» **RECORDED INFORMATION**:
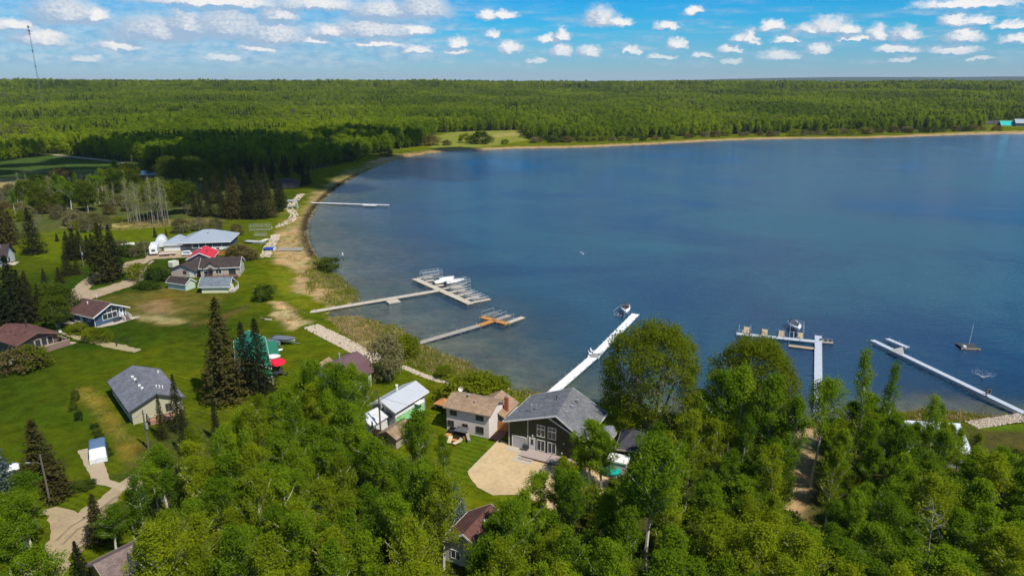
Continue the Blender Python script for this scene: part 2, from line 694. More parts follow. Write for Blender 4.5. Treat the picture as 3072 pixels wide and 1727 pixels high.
def is_forest(X, Y):
    """beyond the tree line that runs behind the fields and along the far shore"""
    Ys = np.maximum(Y, 100.0)
    c, s = math.cos(PITCH), math.sin(PITCH)
    fw = Ys * c + CAM_H * s
    px = (1536.0 + FPX * X / fw) / K
    py = (863.5 - FPX * (Ys * s - CAM_H * c) / fw) / K
    return py < np.interp(px, _fl[:, 0], _fl[:, 1])


# zones: polygon, colour, softness (m), raggedness (m), strength
LAWN = (0.070, 0.135, 0.008)
ZONES = [
    (Dp([(1, 405), (140, 391), (345, 415), (330, 440), (250, 452), (170, 470), (110, 484), (-60, 500), (-200, 440)]), (0.045, 0.085, 0.018), 4, 8, 1.0),
    (Dp([(-120, 455), (40, 446), (66, 462), (50, 472), (-60, 478)]), (0.30, 0.24, 0.11), 3, 8, 0.9),
    (Dp([(95, 450), (180, 436), (270, 438), (280, 456), (180, 474), (105, 474)]), (0.26, 0.19, 0.10), 3, 10, 0.8),
    (Dp([(60, 428), (330, 426), (330, 431), (60, 436)]), (0.20, 0.20, 0.08), 2, 8, 0.6),
    (Dp([(1075, 366), (1095, 342), (1150, 331), (1312, 326), (1335, 352), (1200, 372), (1090, 374)]), (0.17, 0.20, 0.035), 4, 8, 1.0),
    (Dp([(1240, 337), (1310, 331), (1315, 340), (1245, 346)]), (0.30, 0.27, 0.10), 3, 8, 0.6),
    # scrub between forest and lawns
    (Dp([(0, 500), (130, 470), (420, 440), (700, 470), (720, 540), (560, 556), (380, 552), (100, 590), (0, 600)]), (0.080, 0.095, 0.028), 4, 8, 0.8),
    (Dp([(380, 556), (520, 552), (520, 562), (330, 576), (180, 578), (170, 570)]), (0.36, 0.32, 0.13), 1.5, 4, 0.8),
    (Dp([(20, 600), (160, 576), (460, 568), (560, 580), (420, 600), (340, 640), (150, 660), (20, 640)]), (0.090, 0.125, 0.005), 3, 4, 0.8),
    # worn brown lawn
    (Dp([(250, 752), (420, 722), (560, 745), (480, 798), (420, 812), (330, 796)]), (0.115, 0.10, 0.022), 5, 6, 0.85),
    (Dp([(345, 765), (410, 752), (440, 770), (420, 806), (380, 808)]), (0.22, 0.16, 0.085), 3, 5, 0.7),
    (Dp([(330, 790), (430, 800), (470, 812), (420, 816), (350, 806)]), (0.30, 0.25, 0.11), 1.2, 3, 0.8),
    # dry strip beside the grey roofed house
    (Sp([(223, 1164), (264, 1160), (318, 1215), (414, 1338), (430, 1420), (392, 1390)]), (0.18, 0.15, 0.022), 1.2, 1.5, 0.85),
    # dry grass and straw between the lawn and the water
    (Dp([(690, 600), (720, 576), (768, 572), (776, 606), (800, 640), (835, 690), (882, 725), (892, 750), (846, 772), (790, 742), (752, 690), (712, 664), (684, 640)]), (0.30, 0.235, 0.11), 2.0, 5, 0.95),
    (Dp([(700, 588), (735, 580), (745, 600), (715, 610)]), (0.16, 0.17, 0.04), 2.0, 5, 0.7),
    (Dp([(790, 655), (836, 690), (880, 724), (892, 750), (860, 762), (800, 700)]), (0.15, 0.15, 0.04), 2.0, 5, 0.8),
    (Dp([(700, 664), (742, 690), (770, 740), (800, 764), (760, 772), (720, 750), (690, 700)]), (0.13, 0.155, 0.010), 2.0, 4, 0.85),
    (Dp([(690, 768), (724, 768), (745, 792), (764, 815), (718, 812), (698, 792)]), (0.46, 0.36, 0.20), 1.0, 3, 1.0),
    (Dp([(833, 800), (905, 786), (945, 820), (968, 850), (935, 882), (890, 846)]), (0.38, 0.28, 0.14), 1.0, 3.5, 0.95),
    (Dp([(905, 790), (1000, 826), (1050, 868), (1143, 896), (1187, 926), (1218, 944), (1320, 982), (1390, 992), (1330, 1004), (1230, 966), (1130, 945), (1046, 916), (970, 870)]), (0.16, 0.165, 0.035), 1.5, 3, 0.9),
    (Dp([(1085, 905), (1180, 935), (1240, 962), (1330, 990), (1300, 998), (1200, 962), (1100, 930)]), (0.33, 0.28, 0.11), 1.0, 3, 0.8),
    (Dp([(1040, 900), (1100, 912), (1130, 926), (1060, 922)]), (0.05, 0.045, 0.03), 1.0, 2, 0.9),
    (Dp([(470, 812), (540, 798), (620, 766), (632, 770), (560, 806), (476, 826)]), (0.08, 0.07, 0.02), 0.8, 1.2, 0.8),
    (Sp([(848, 690), (915, 685), (920, 740), (935, 795), (890, 805), (815, 792), (815, 770), (850, 752)]), (0.38, 0.28, 0.14), 1.5, 7, 0.8),
    (Sp([(880, 838), (950, 822), (1000, 868), (1015, 898), (950, 902), (890, 872)]), (0.34, 0.25, 0.13), 1.2, 4, 0.95),
    (Sp([(815, 905), (850, 905), (905, 975), (880, 985), (845, 965), (825, 930)]), (0.46, 0.35, 0.19), 1.0, 3, 0.95),
    (Sp([(995, 950), (1060, 940), (1125, 1010), (1115, 1025), (1050, 985)]), (0.42, 0.30, 0.15), 1.0, 3, 0.9),
    # path in the wood on the right and the forest floor of the foreground stands
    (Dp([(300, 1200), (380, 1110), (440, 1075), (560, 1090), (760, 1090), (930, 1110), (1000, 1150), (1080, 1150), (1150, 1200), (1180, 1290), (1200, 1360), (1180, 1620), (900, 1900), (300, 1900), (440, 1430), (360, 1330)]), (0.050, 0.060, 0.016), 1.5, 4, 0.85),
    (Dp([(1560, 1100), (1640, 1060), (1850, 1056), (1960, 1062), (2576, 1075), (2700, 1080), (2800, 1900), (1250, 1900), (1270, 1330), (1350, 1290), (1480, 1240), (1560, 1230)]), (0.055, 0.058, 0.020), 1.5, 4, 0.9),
    (Dp([(1985, 1058), (2042, 1058), (2058, 1100), (2044, 1180), (2040, 1240), (2006, 1300), (1966, 1290), (1990, 1180), (1976, 1100)]), (0.34, 0.26, 0.15), 1.0, 1.2, 0.95),
    (Dp([(2240, 1320), (2262, 1332), (2250, 1350), (2226, 1345)]), (0.34, 0.26, 0.15), 1.0, 1.5, 0.9),
    (Dp([(2440, 1062), (2576, 1046), (2640, 1050), (2640, 1084), (2480, 1082)]), LAWN, 1.0, 1.5, 0.9),
    (Dp([(1170, 1090), (1260, 1105), (1215, 1180), (1176, 1230), (1120, 1180)]), (0.07, 0.11, 0.006), 0.6, 0.8, 0.9),
    (Dp([(940, 1085), (1010, 1085), (1010, 1110), (940, 1115)]), (0.13, 0.15, 0.012), 0.6, 1.0, 0.9),
]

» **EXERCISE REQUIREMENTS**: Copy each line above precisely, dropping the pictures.

» **EXERCISE ANSWER**:
Continue the Blender Python script for this scene: part 2, from line 694. More parts follow. Write for Blender 4.5. Treat the picture as 3072 pixels wide and 1727 pixels high.
def is_forest(X, Y):
    """beyond the tree line that runs behind the fields and along the far shore"""
    Ys = np.maximum(Y, 100.0)
    c, s = math.cos(PITCH), math.sin(PITCH)
    fw = Ys * c + CAM_H * s
    px = (1536.0 + FPX * X / fw) / K
    py = (863.5 - FPX * (Ys * s - CAM_H * c) / fw) / K
    return py < np.interp(px, _fl[:, 0], _fl[:, 1])


# zones: polygon, colour, softness (m), raggedness (m), strength
LAWN = (0.070, 0.135, 0.008)
ZONES = [
    (Dp([(1, 405), (140, 391), (345, 415), (330, 440), (250, 452), (170, 470), (110, 484), (-60, 500), (-200, 440)]), (0.045, 0.085, 0.018), 4, 8, 1.0),
    (Dp([(-120, 455), (40, 446), (66, 462), (50, 472), (-60, 478)]), (0.30, 0.24, 0.11), 3, 8, 0.9),
    (Dp([(95, 450), (180, 436), (270, 438), (280, 456), (180, 474), (105, 474)]), (0.26, 0.19, 0.10), 3, 10, 0.8),
    (Dp([(60, 428), (330, 426), (330, 431), (60, 436)]), (0.20, 0.20, 0.08), 2, 8, 0.6),
    (Dp([(1075, 366), (1095, 342), (1150, 331), (1312, 326), (1335, 352), (1200, 372), (1090, 374)]), (0.17, 0.20, 0.035), 4, 8, 1.0),
    (Dp([(1240, 337), (1310, 331), (1315, 340), (1245, 346)]), (0.30, 0.27, 0.10), 3, 8, 0.6),
    # scrub between forest and lawns
    (Dp([(0, 500), (130, 470), (420, 440), (700, 470), (720, 540), (560, 556), (380, 552), (100, 590), (0, 600)]), (0.080, 0.095, 0.028), 4, 8, 0.8),
    (Dp([(380, 556), (520, 552), (520, 562), (330, 576), (180, 578), (170, 570)]), (0.36, 0.32, 0.13), 1.5, 4, 0.8),
    (Dp([(20, 600), (160, 576), (460, 568), (560, 580), (420, 600), (340, 640), (150, 660), (20, 640)]), (0.090, 0.125, 0.005), 3, 4, 0.8),
    # worn brown lawn
    (Dp([(250, 752), (420, 722), (560, 745), (480, 798), (420, 812), (330, 796)]), (0.115, 0.10, 0.022), 5, 6, 0.85),
    (Dp([(345, 765), (410, 752), (440, 770), (420, 806), (380, 808)]), (0.22, 0.16, 0.085), 3, 5, 0.7),
    (Dp([(330, 790), (430, 800), (470, 812), (420, 816), (350, 806)]), (0.30, 0.25, 0.11), 1.2, 3, 0.8),
    # dry strip beside the grey roofed house
    (Sp([(223, 1164), (264, 1160), (318, 1215), (414, 1338), (430, 1420), (392, 1390)]), (0.18, 0.15, 0.022), 1.2, 1.5, 0.85),
    # dry grass and straw between the lawn and the water
    (Dp([(690, 600), (720, 576), (768, 572), (776, 606), (800, 640), (835, 690), (882, 725), (892, 750), (846, 772), (790, 742), (752, 690), (712, 664), (684, 640)]), (0.30, 0.235, 0.11), 2.0, 5, 0.95),
    (Dp([(700, 588), (735, 580), (745, 600), (715, 610)]), (0.16, 0.17, 0.04), 2.0, 5, 0.7),
    (Dp([(790, 655), (836, 690), (880, 724), (892, 750), (860, 762), (800, 700)]), (0.15, 0.15, 0.04), 2.0, 5, 0.8),
    (Dp([(700, 664), (742, 690), (770, 740), (800, 764), (760, 772), (720, 750), (690, 700)]), (0.13, 0.155, 0.010), 2.0, 4, 0.85),
    (Dp([(690, 768), (724, 768), (745, 792), (764, 815), (718, 812), (698, 792)]), (0.46, 0.36, 0.20), 1.0, 3, 1.0),
    (Dp([(833, 800), (905, 786), (945, 820), (968, 850), (935, 882), (890, 846)]), (0.38, 0.28, 0.14), 1.0, 3.5, 0.95),
    (Dp([(905, 790), (1000, 826), (1050, 868), (1143, 896), (1187, 926), (1218, 944), (1320, 982), (1390, 992), (1330, 1004), (1230, 966), (1130, 945), (1046, 916), (970, 870)]), (0.16, 0.165, 0.035), 1.5, 3, 0.9),
    (Dp([(1085, 905), (1180, 935), (1240, 962), (1330, 990), (1300, 998), (1200, 962), (1100, 930)]), (0.33, 0.28, 0.11), 1.0, 3, 0.8),
    (Dp([(1040, 900), (1100, 912), (1130, 926), (1060, 922)]), (0.05, 0.045, 0.03), 1.0, 2, 0.9),
    (Dp([(470, 812), (540, 798), (620, 766), (632, 770), (560, 806), (476, 826)]), (0.08, 0.07, 0.02), 0.8, 1.2, 0.8),
    (Sp([(848, 690), (915, 685), (920, 740), (935, 795), (890, 805), (815, 792), (815, 770), (850, 752)]), (0.38, 0.28, 0.14), 1.5, 7, 0.8),
    (Sp([(880, 838), (950, 822), (1000, 868), (1015, 898), (950, 902), (890, 872)]), (0.34, 0.25, 0.13), 1.2, 4, 0.95),
    (Sp([(815, 905), (850, 905), (905, 975), (880, 985), (845, 965), (825, 930)]), (0.46, 0.35, 0.19), 1.0, 3, 0.95),
    (Sp([(995, 950), (1060, 940), (1125, 1010), (1115, 1025), (1050, 985)]), (0.42, 0.30, 0.15), 1.0, 3, 0.9),
    # path in the wood on the right and the forest floor of the foreground stands
    (Dp([(300, 1200), (380, 1110), (440, 1075), (560, 1090), (760, 1090), (930, 1110), (1000, 1150), (1080, 1150), (1150, 1200), (1180, 1290), (1200, 1360), (1180, 1620), (900, 1900), (300, 1900), (440, 1430), (360, 1330)]), (0.050, 0.060, 0.016), 1.5, 4, 0.85),
    (Dp([(1560, 1100), (1640, 1060), (1850, 1056), (1960, 1062), (2576, 1075), (2700, 1080), (2800, 1900), (1250, 1900), (1270, 1330), (1350, 1290), (1480, 1240), (1560, 1230)]), (0.055, 0.058, 0.020), 1.5, 4, 0.9),
    (Dp([(1985, 1058), (2042, 1058), (2058, 1100), (2044, 1180), (2040, 1240), (2006, 1300), (1966, 1290), (1990, 1180), (1976, 1100)]), (0.34, 0.26, 0.15), 1.0, 1.2, 0.95),
    (Dp([(2240, 1320), (2262, 1332), (2250, 1350), (2226, 1345)]), (0.34, 0.26, 0.15), 1.0, 1.5, 0.9),
    (Dp([(2440, 1062), (2576, 1046), (2640, 1050), (2640, 1084), (2480, 1082)]), LAWN, 1.0, 1.5, 0.9),
    (Dp([(1170, 1090), (1260, 1105), (1215, 1180), (1176, 1230), (1120, 1180)]), (0.07, 0.11, 0.006), 0.6, 0.8, 0.9),
    (Dp([(940, 1085), (1010, 1085), (1010, 1110), (940, 1115)]), (0.13, 0.15, 0.012), 0.6, 1.0, 0.9),
]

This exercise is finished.